Estamos hablando de una mujer que supo integrar a su carácter lo mejor de dos culturas en una situación poco probable, sin embargo, tristemente común: la fe y el “buen vivir” típicamente colombianos, la comprensión y el respeto canadienses. Sin resentir a sus verdugos ni lamentar su situación. Para mi gran asombro, 28 años de prisión cuando una es madre de dos hijos, cuando todavía se tiene la vida por delante, y ver el tiempo robado por tan gran cobardía, ¡es intolerable! Sin embargo, Judith mantiene una actitud pacífica que me resulta difícil de entender: “Yo no sé en lo que respecta a ellos, pero a la noche yo duermo con la consciencia tranquila,” me dice.
En mi opinión, no sería de extrañar que el campo opuesto también consiga lo mismo. Porque se necesita no tener escrúpulos para quebrar la vida de alguien de esta manera. O tal vez después de más de siete años, es probable que uno se vuelva insensible a su propia consciencia.

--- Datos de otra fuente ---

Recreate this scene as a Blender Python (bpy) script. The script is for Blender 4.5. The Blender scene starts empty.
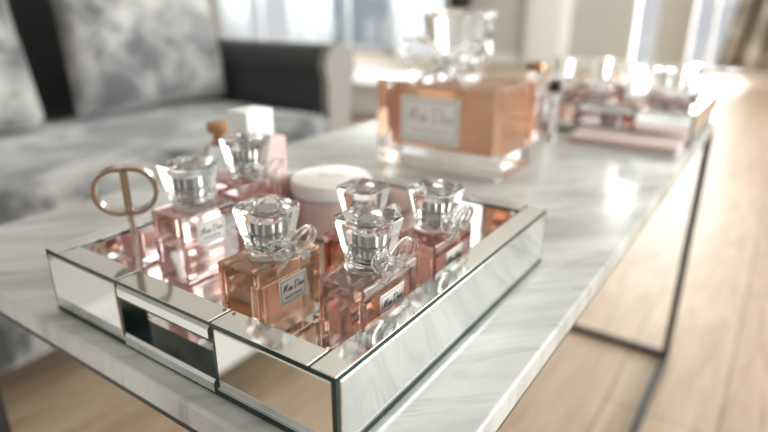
import bpy, bmesh, math, random
from mathutils import Vector, Matrix, noise
random.seed(7)
K = 0.62            # every shape below is laid out in tray units; K turns them into metres
sc = bpy.context.scene
C = sc.collection
PI = math.pi

# ------------------------------------------------------------------ camera
cam_d = bpy.data.cameras.new('camera'); cam = bpy.data.objects.new('camera', cam_d); C.objects.link(cam)
pitch, yaw = 0.3602, 0.6026
cam.location = Vector((-0.2195, -0.1856, 0.2744)) * K
Fd = Vector((math.cos(pitch)*math.cos(yaw), math.cos(pitch)*math.sin(yaw), -math.sin(pitch)))
cam.rotation_euler = Fd.to_track_quat('-Z', 'Y').to_euler()
cam_d.sensor_width = 36; cam_d.lens = 578.36/768*36
cam_d.clip_start = 0.01
cam_d.dof.use_dof = True; cam_d.dof.focus_distance = 0.405*K; cam_d.dof.aperture_fstop = 4.9
sc.camera = cam

# ------------------------------------------------------------------ world, light, exposure
w = bpy.data.worlds.new('world'); sc.world = w; w.use_nodes = True
bg = w.node_tree.nodes['Background']; bg.inputs[0].default_value = (0.93, 0.96, 1.0, 1); bg.inputs[1].default_value = 0.35

def area(name, loc, size, energy, color, rot):
    d = bpy.data.lights.new(name, 'AREA'); d.shape = 'RECTANGLE'; d.size = size[0]*K; d.size_y = size[1]*K
    d.energy = energy; d.color = color
    o = bpy.data.objects.new(name, d); C.objects.link(o); o.location = Vector(loc)*K; o.rotation_euler = rot
    return o
# daylight standing outside the windows of the far wall (facing -x)
FX = (0, PI/2, 0)   # area light -Z turned to -X
# (the bright sky fills the upper part of each opening; lower down one sees pale buildings)
area('daylight_wide', (9.6, 7.7, 1.13), (1.3, 5.4), 62, (0.93, 0.99, 1.0), FX)
area('daylight_tall', (9.6, 1.65, 1.15), (3.7, 0.6), 26, (1.0, 0.99, 0.97), FX)
area('daylight_right', (9.6, 0.7, 1.15), (3.7, 1.0), 42, (1.0, 0.99, 0.97), FX)
# added side fill outside an invented opening in the right hand wall (facing +y)
area('fill_side', (4.2, -4.5, 1.4), (5.4, 3.0), 105, (0.95, 1.0, 0.99), (PI/2, 0, 0))
# weak fill lamp added behind the camera, outside a made-up wall opening (facing +x)
area('fill_back', (-5.3, 1.2, 1.5), (2.6, 4.0), 9, (1.0, 1.0, 0.98), (0, -PI/2, 0))

sc.view_settings.view_transform = 'Standard'; sc.view_settings.look = 'None'
sc.view_settings.exposure = 1.0; sc.view_settings.gamma = 1; sc.view_settings.use_curve_mapping = False
sc.cycles.use_denoising = True
sc.cycles.max_bounces = 20; sc.cycles.transmission_bounces = 16; sc.cycles.glossy_bounces = 10
sc.cycles.transparent_max_bounces = 16
sc.cycles.sample_clamp_indirect = 3

# ------------------------------------------------------------------ materials
M = {}
def mat(name, col=(.8,.8,.8), rough=.5, metal=0, trans=0, ior=1.45, sheen=0, coat=0, alpha=1):
    m = bpy.data.materials.new(name); m.use_nodes = True
    b = m.node_tree.nodes['Principled BSDF']
    b.inputs['Base Color'].default_value = (*col, 1); b.inputs['Roughness'].default_value = rough
    b.inputs['Metallic'].default_value = metal; b.inputs['Transmission Weight'].default_value = trans
    b.inputs['IOR'].default_value = ior; b.inputs['Sheen Weight'].default_value = sheen
    b.inputs['Coat Weight'].default_value = coat
    M[name] = m
    return m
def nodes(m): return m.node_tree.nodes, m.node_tree.links, m.node_tree.nodes['Principled BSDF']
def ramp(N, stops):
    r = N.new('ShaderNodeValToRGB')
    while len(r.color_ramp.elements) < len(stops): r.color_ramp.elements.new(0.5)
    for e, (p, c) in zip(r.color_ramp.elements, stops): e.position = p; e.color = (*c, 1)
    return r
def noisy(m, scale, stops, stretch=(1,1,1), rotz=0, detail=6, rough=.6, distortion=0, bump=0):
    N, L, b = nodes(m)
    tc = N.new('ShaderNodeTexCoord'); r0 = N.new('ShaderNodeMapping'); r0.inputs['Rotation'].default_value = (0,0,rotz)
    mp = N.new('ShaderNodeMapping'); mp.inputs['Scale'].default_value = stretch
    n = N.new('ShaderNodeTexNoise'); n.inputs['Scale'].default_value = scale; n.inputs['Detail'].default_value = detail
    n.inputs['Roughness'].default_value = rough; n.inputs['Distortion'].default_value = distortion
    L.new(tc.outputs['Object'], r0.inputs[0]); L.new(r0.outputs[0], mp.inputs[0]); L.new(mp.outputs[0], n.inputs['Vector'])
    r = ramp(N, stops); L.new(n.outputs['Fac'], r.inputs[0]); L.new(r.outputs[0], b.inputs['Base Color'])
    if bump:
        bp = N.new('ShaderNodeBump'); bp.inputs['Strength'].default_value = bump; bp.inputs['Distance'].default_value = .01
        L.new(n.outputs['Fac'], bp.inputs['Height']); L.new(bp.outputs[0], b.inputs['Normal'])
    return n

# marble: broad grey clouds plus thin veins, both running along one diagonal
m = mat('marble', rough=.16, coat=.0)
N, L, b = nodes(m)
tc = N.new('ShaderNodeTexCoord'); mp0 = N.new('ShaderNodeMapping'); mp0.inputs['Rotation'].default_value = (0,0,math.radians(42))
L.new(tc.outputs['Object'], mp0.inputs[0])
mp = N.new('ShaderNodeMapping'); mp.inputs['Scale'].default_value = (1, 5.5, 1)
L.new(mp0.outputs[0], mp.inputs[0])
n1 = N.new('ShaderNodeTexNoise'); n1.inputs['Scale'].default_value = 4.2; n1.inputs['Detail'].default_value = 7; n1.inputs['Distortion'].default_value = .5
n2 = N.new('ShaderNodeTexNoise'); n2.inputs['Scale'].default_value = 9; n2.inputs['Detail'].default_value = 8; n2.inputs['Roughness'].default_value = .65; n2.inputs['Distortion'].default_value = 1.2
L.new(mp.outputs[0], n1.inputs['Vector']); L.new(mp.outputs[0], n2.inputs['Vector'])
r1 = ramp(N, [(0.3, (.40,.41,.395)), (0.47, (.57,.58,.56)), (0.62, (.69,.70,.675))])
r2 = ramp(N, [(0.34, (.74,.74,.73)), (0.46, (.94,.94,.93)), (0.55, (1,1,1)), ])
L.new(n1.outputs['Fac'], r1.inputs[0]); L.new(n2.outputs['Fac'], r2.inputs[0])
mx = N.new('ShaderNodeMix'); mx.data_type = 'RGBA'; mx.blend_type = 'MULTIPLY'; mx.inputs[0].default_value = 1
L.new(r1.outputs[0], mx.inputs[6]); L.new(r2.outputs[0], mx.inputs[7]); L.new(mx.outputs[2], b.inputs['Base Color'])

# wood floor: planks along x
m = mat('oak', rough=.42)
N, L, b = nodes(m); b.inputs['IOR'].default_value = 1.6
tc = N.new('ShaderNodeTexCoord')
br = N.new('ShaderNodeTexBrick'); br.offset = .37; br.inputs['Scale'].default_value = 1
br.inputs['Brick Width'].default_value = 1.5; br.inputs['Row Height'].default_value = .16; br.inputs['Mortar Size'].default_value = .0016
br.inputs['Color1'].default_value = (.48,.355,.25,1); br.inputs['Color2'].default_value = (.56,.43,.315,1); br.inputs['Mortar'].default_value = (.25,.16,.09,1)
L.new(tc.outputs['Object'], br.inputs['Vector'])
mp = N.new('ShaderNodeMapping'); mp.inputs['Scale'].default_value = (1.2, 9, 1); L.new(tc.outputs['Object'], mp.inputs[0])
n = N.new('ShaderNodeTexNoise'); n.inputs['Scale'].default_value = 3; n.inputs['Detail'].default_value = 6; n.inputs['Distortion'].default_value = 1.5
L.new(mp.outputs[0], n.inputs['Vector'])
r = ramp(N, [(.3, (.72,.68,.63)), (.6, (1,1,1))]); L.new(n.outputs['Fac'], r.inputs[0])
mx = N.new('ShaderNodeMix'); mx.data_type = 'RGBA'; mx.blend_type = 'MULTIPLY'; mx.inputs[0].default_value = 1
L.new(br.outputs['Color'], mx.inputs[6]); L.new(r.outputs[0], mx.inputs[7]); L.new(mx.outputs[2], b.inputs['Base Color'])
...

Y, sin embargo, cuando un gobierno encarcela meticulosamente a personas inocentes – nacionales o extranjeras – en forma chapucera, cuando, en el caso específico de Judith, un gobierno ignora los pedidos de auxilio de sus ciudadanos y no inicia una gestión convincente para que se respeten sus derechos, sea uno colombiano o canadiense, sea que uno esté aquí o en otra parte, ¿cómo puede “dormir bien”?
En principio, los dos sistemas penales, el colombiano y el canadiense, coinciden en la presunción de inocencia y el derecho a un juicio justo y equitativo: dos fundamentos de la justicia a la que, en la actualidad, los gobiernos acuerdan sólo una importancia muy relativa.
Frente a esta infracción flagrante por parte de nuestros representantes está claro que “el respeto a los valores canadienses” recae más que nunca sobre los hombros de los canadienses mismos. En otras palabras, sobre nuestros hombros.